The last 35 miles of the race were the toughest. It was mostly rolling hills, narrow pathways, and a real chore to navigate. Still, it was beautiful, with views of Mt. McKinley, a few sled dog teams out training for the upcoming Iditarod, and wonderful little frozen creeks to cross. The hill that had me seeing myself as the axe-wielding, psychotic-grinning Nicholson was a full 20 miles from the finish. I did get a nice 40 minute reprieve at the final checkpoint at Cow Lake, but then it was still 15 miles to go. The pain grew, but I knew what to expect: more snow, more cold, more groaning, more pain. But when you know where you're headed, it's a lot easier to get there one step at a time and just accept and enjoy the process. And you can just let it go, shed the negative energy, hurt, or anger like a tree sheds the snow that builds up on its branches long before any one branch can break.

Thankfully the terrain eventually flattened out and I didn't have to work quite so hard to lift my legs. I kept my Atlas snowshoes close to the snow and propelled myself forward, imagining the finish line pulling me along like a magnet. Finally, after crossing the five mile wide and appropriately named Big Lake, I reached the finish line. Beaten but jubilant after 31 hours and 56 minutes, I could do nothing but smile.

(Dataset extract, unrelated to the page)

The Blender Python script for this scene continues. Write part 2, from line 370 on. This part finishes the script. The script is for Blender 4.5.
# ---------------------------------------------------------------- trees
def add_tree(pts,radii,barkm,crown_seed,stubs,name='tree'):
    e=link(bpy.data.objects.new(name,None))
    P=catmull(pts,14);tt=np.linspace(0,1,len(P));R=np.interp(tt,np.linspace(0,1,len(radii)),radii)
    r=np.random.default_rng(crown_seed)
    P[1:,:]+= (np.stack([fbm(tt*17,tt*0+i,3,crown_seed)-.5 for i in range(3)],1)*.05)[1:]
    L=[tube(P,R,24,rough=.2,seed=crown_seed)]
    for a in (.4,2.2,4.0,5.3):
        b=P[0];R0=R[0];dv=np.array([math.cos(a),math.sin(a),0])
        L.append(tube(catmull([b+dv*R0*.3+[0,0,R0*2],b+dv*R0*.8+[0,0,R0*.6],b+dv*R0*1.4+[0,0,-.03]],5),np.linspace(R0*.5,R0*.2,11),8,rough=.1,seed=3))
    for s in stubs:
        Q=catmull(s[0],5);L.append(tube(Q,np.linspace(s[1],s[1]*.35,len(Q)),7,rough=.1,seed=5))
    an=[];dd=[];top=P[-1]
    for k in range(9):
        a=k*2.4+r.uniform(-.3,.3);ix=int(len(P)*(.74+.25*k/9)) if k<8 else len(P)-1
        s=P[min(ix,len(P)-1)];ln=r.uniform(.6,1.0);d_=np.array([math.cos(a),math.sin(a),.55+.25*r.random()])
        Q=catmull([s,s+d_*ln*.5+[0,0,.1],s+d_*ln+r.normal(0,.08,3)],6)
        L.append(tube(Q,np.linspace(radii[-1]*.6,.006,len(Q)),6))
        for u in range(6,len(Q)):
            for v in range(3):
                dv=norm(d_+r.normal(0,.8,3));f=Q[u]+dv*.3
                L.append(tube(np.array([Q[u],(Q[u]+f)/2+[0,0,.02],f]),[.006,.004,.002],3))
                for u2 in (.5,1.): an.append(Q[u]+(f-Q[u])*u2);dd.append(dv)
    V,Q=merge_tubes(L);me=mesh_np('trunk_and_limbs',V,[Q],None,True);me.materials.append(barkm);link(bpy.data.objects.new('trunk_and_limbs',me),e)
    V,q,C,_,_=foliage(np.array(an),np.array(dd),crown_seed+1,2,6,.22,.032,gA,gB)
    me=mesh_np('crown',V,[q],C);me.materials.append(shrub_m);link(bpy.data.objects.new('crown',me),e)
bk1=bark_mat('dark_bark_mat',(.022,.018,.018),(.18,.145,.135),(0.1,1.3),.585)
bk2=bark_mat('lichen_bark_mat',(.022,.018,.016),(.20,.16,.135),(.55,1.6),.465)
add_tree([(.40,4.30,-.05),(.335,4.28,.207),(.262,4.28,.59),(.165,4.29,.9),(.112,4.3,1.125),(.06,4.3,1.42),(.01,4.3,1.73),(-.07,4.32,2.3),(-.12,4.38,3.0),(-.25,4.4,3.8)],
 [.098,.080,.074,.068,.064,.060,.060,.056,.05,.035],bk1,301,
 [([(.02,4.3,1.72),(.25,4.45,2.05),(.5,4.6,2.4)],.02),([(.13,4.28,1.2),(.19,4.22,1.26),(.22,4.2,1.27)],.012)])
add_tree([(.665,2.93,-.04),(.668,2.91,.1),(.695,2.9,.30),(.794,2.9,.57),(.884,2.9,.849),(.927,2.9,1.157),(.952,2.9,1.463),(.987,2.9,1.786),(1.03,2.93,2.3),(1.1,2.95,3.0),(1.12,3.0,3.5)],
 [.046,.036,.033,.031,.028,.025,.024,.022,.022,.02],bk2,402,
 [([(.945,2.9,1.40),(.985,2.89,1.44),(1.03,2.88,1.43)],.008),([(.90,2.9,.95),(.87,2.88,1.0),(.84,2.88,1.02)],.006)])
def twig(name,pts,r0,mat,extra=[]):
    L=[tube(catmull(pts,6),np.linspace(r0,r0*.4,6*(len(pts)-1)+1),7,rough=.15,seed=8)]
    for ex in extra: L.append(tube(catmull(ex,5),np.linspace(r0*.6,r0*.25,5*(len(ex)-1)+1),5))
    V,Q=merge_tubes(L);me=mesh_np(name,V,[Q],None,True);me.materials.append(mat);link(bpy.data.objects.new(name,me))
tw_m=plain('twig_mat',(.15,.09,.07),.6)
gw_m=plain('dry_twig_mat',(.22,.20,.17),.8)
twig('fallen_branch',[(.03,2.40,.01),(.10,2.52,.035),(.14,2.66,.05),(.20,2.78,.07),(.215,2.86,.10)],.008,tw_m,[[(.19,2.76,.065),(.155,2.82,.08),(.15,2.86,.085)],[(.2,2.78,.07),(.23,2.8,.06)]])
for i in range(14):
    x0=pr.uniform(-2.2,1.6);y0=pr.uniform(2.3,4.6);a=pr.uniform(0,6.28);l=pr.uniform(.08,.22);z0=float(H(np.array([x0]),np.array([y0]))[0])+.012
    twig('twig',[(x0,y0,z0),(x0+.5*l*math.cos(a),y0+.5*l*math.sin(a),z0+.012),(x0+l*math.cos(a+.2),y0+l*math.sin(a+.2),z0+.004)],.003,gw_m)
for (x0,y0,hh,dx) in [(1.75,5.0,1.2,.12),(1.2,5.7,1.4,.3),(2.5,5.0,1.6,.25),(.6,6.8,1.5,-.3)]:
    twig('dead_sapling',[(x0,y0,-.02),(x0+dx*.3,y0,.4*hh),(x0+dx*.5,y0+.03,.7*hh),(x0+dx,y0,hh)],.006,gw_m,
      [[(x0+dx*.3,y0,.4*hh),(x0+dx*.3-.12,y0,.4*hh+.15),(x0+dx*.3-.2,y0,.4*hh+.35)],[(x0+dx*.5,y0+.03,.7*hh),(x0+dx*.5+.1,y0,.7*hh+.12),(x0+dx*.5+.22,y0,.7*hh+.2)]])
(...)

Two friends, Laura and Gordon, and the Race Director, Bjarne, were my only welcoming party. My prize would be the same as everyone else's: a small Alaskan ulu knife with the race logo inked on the blade. But that was OK with me for one doesn't choose to compete in adventure races like the Iditasport because of hype, hoopla, or even bragging rights. For me, the ultimate adventure is the one inside and this race is a brilliant venue for just such a journey.